(Scene modeling code data)
○ ○ ○ ○

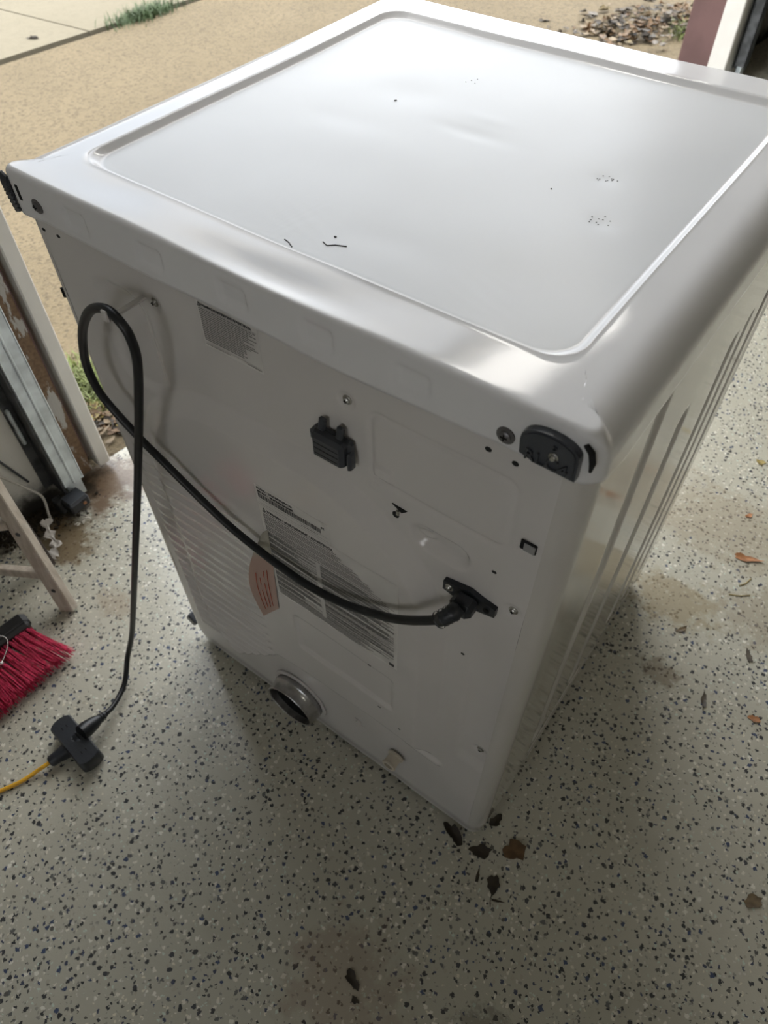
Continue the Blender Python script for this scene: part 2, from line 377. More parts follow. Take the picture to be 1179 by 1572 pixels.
struct(MB().prism([(sx(-6, .02), -6), (sx(9, .02), 9), (sx(9, -1.62), 9), (sx(-6, -1.62), -6)], (0, 0, -.13), (1, 0, 0), (0, 1, 0), .095).build('joint_bed', M_GAP))
struct(MB().box((-9.0, 2, -.03), (7, 30, .06)).build('street', M_DRIVE))

# unseen building added across the street to dim the lid's low sky reflection
hs = tag(empty('added_house', (-15.5, 6.0, 0)), 'unseen grey sided building with a dark roof, added to dim the lid reflection', 'added_house')
M_SID = simple('grey_siding', (.17, .18, .18), .8, vary=.1); M_ROOF = simple('dark_shingles', (.05, .045, .045), .9, vary=.3)
MB().box((-15.5, 6.0, 1.6), (4.6, 14, 3.3), None, .02).build('wall', M_SID, hs)
MB().prism([(-2.9, 0), (2.9, 0), (0, 2.6)], (-15.5, 13.4, 3.2), (1, 0, 0), (0, 0, 1), 14.8).build('roof', M_ROOF, hs)
for y_ in (1.2, 3.6, 8.2, 10.8):
    fo = MB().box((-13.19, y_, 1.7), (.08, 1.3, 1.2), None, .01).build('window', M_TRIM, hs); MB().box((-13.15, y_, 1.7), (.04, 1.1, 1.0), None, .005).build('pane', M_LBUG, fo)
MB().box((-13.17, 6.0, 1.1), (.10, 1.0, 2.1), None, .01).build('entry_door', M_MAROON, hs)
# ------------------------------------------------------------------ open sectional garage door overhead
dr = struct(empty('door_1', G(1.65, -1.4, 2.66)))
for i in range(4):
    mb = MB(); v1 = -.28-i*.56; gbox(mb, .03, OP-.02, v1-.55, v1, 2.66, 2.70, .006)
    for j in range(4): gbox(mb, .12+j*.79, .12+j*.79+.66, v1-.46, v1-.09, 2.648, 2.66, .006)
    mb.build('door_panel', M_GDOOR, dr)
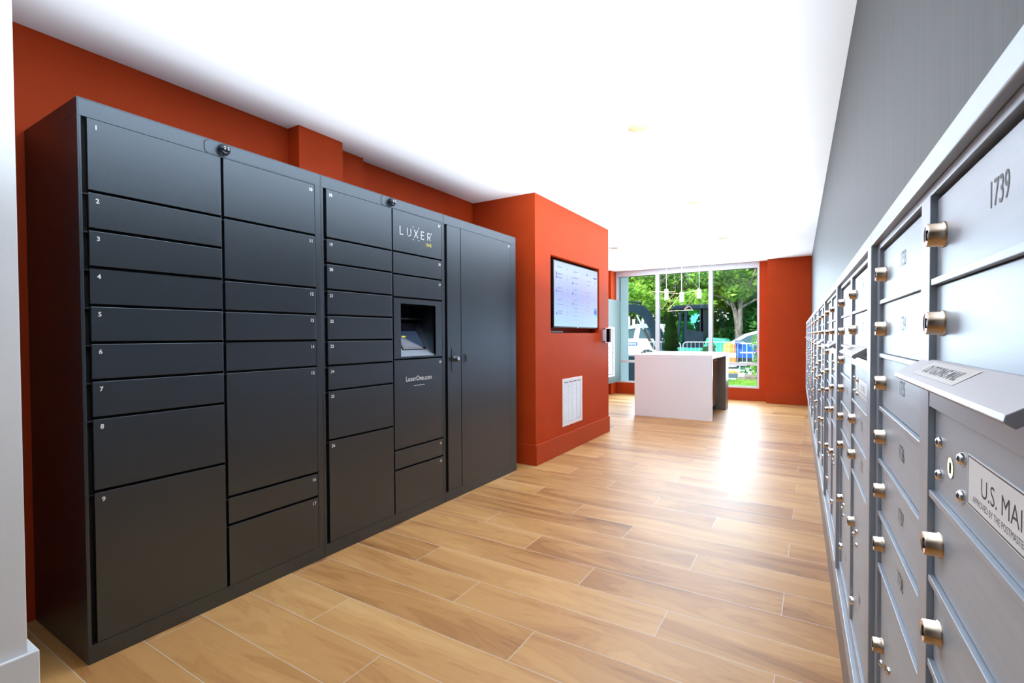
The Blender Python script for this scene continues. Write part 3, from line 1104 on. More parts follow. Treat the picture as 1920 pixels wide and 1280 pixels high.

○ ○ ○ ○

-- What this task involves --
Beginning with the first line of the records above, extract each line exactly through the line that holds "mb.build('door_panel', M_GDOOR, dr)", both ends included. Omit pictures.

-- The output --
Continue the Blender Python script for this scene: part 2, from line 377. More parts follow. Take the picture to be 1179 by 1572 pixels.
struct(MB().prism([(sx(-6, .02), -6), (sx(9, .02), 9), (sx(9, -1.62), 9), (sx(-6, -1.62), -6)], (0, 0, -.13), (1, 0, 0), (0, 1, 0), .095).build('joint_bed', M_GAP))
struct(MB().box((-9.0, 2, -.03), (7, 30, .06)).build('street', M_DRIVE))

# unseen building added across the street to dim the lid's low sky reflection
hs = tag(empty('added_house', (-15.5, 6.0, 0)), 'unseen grey sided building with a dark roof, added to dim the lid reflection', 'added_house')
M_SID = simple('grey_siding', (.17, .18, .18), .8, vary=.1); M_ROOF = simple('dark_shingles', (.05, .045, .045), .9, vary=.3)
MB().box((-15.5, 6.0, 1.6), (4.6, 14, 3.3), None, .02).build('wall', M_SID, hs)
MB().prism([(-2.9, 0), (2.9, 0), (0, 2.6)], (-15.5, 13.4, 3.2), (1, 0, 0), (0, 0, 1), 14.8).build('roof', M_ROOF, hs)
for y_ in (1.2, 3.6, 8.2, 10.8):
    fo = MB().box((-13.19, y_, 1.7), (.08, 1.3, 1.2), None, .01).build('window', M_TRIM, hs); MB().box((-13.15, y_, 1.7), (.04, 1.1, 1.0), None, .005).build('pane', M_LBUG, fo)
MB().box((-13.17, 6.0, 1.1), (.10, 1.0, 2.1), None, .01).build('entry_door', M_MAROON, hs)
# ------------------------------------------------------------------ open sectional garage door overhead
dr = struct(empty('door_1', G(1.65, -1.4, 2.66)))
for i in range(4):
    mb = MB(); v1 = -.28-i*.56; gbox(mb, .03, OP-.02, v1-.55, v1, 2.66, 2.70, .006)
    for j in range(4): gbox(mb, .12+j*.79, .12+j*.79+.66, v1-.46, v1-.09, 2.648, 2.66, .006)
    mb.build('door_panel', M_GDOOR, dr)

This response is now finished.